I strongly agree. We have a responsibility to clean up the mess we made as well as not making any more. Simply saying, "stop using energy" isn't going to work, ever. And if that responsibility extends directly and generally to the damage we inflict, not just concerned with CO2 emissions, then so much the better.

In these examples, to say there are opposites does not mean one is bad and one is good. It is more that up cannot exist without down, matter without anti-matter, and life could not exist without death. If this wisdom keeps re-occurring across folklore, mythology and in a multitude of symbols because it reflects an important truth, then we might be wise to heed its message and be concerned with the continued existence of opposites and the dynamic play between them. That is to say, even if you were someone who wouldn't enjoy spending time in nature, and even if we found a way to not rely on it for survival − for example, by creating artificial systems that would sustain us in a decoupled state – the decision to foster a balance between technology and nature aligns with long-held human values across many societies.

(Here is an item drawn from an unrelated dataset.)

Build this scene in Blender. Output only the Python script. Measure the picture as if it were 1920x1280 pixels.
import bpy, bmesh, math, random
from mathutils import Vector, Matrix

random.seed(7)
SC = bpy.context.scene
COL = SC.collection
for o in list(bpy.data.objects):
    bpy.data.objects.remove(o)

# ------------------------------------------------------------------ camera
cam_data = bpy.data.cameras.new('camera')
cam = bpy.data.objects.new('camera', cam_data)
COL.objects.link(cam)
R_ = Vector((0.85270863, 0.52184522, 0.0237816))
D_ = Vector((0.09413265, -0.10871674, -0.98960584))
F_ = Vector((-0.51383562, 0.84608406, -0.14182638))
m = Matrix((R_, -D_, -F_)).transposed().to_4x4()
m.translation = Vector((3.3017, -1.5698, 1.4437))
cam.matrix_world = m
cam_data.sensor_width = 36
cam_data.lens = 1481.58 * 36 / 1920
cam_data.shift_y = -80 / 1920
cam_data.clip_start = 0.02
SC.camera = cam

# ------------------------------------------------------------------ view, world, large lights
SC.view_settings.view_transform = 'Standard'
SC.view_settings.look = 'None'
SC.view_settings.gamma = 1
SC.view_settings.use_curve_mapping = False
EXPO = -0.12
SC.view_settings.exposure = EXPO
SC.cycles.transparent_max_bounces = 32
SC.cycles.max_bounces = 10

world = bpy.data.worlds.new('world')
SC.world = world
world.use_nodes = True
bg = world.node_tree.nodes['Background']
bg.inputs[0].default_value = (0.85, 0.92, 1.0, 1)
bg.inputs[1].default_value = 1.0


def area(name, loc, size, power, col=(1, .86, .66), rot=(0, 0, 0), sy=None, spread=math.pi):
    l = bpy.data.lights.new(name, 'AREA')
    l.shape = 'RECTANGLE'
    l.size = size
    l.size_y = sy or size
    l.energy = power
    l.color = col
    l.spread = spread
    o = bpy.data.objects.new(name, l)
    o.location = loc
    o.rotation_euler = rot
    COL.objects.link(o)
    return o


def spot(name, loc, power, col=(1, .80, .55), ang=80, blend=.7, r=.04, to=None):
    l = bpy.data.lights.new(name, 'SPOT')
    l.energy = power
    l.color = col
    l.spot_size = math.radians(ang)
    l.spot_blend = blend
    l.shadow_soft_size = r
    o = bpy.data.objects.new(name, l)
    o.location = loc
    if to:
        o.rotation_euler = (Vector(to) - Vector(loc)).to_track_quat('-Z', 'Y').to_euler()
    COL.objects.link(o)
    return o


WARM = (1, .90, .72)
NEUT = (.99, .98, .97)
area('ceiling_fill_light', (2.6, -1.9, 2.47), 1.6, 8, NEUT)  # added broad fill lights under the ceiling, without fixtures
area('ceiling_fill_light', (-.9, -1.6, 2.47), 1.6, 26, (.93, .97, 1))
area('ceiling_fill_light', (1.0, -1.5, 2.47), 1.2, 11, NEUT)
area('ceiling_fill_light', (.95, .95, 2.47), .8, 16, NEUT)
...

he truth is we may need an existence like Blade Runner 2049 in some portions of the planet, and we do need to decouple to some extent, as technology will be needed to liberate the land required for rewilding. But, watching the recent flurry of commercial space flights, I wondered about how much biodiversity had been lost to make that happen, what it cost the Earth system. If the Earth is not to be irreversibly degraded and unbalanced, we need some equal and opposite pull in the direction of replenishing natural complexity. Surely the best reward of a healthy planet is space exploration, not it being an escape from a dying planet. If the human-biosphere umbilical cord is to be cut, it should leave mother Earth in peak health, and in service to both parties.

I think this author is a good person and deserves a hug. Sometimes the solution is not in the middle but in balancing the two extremes.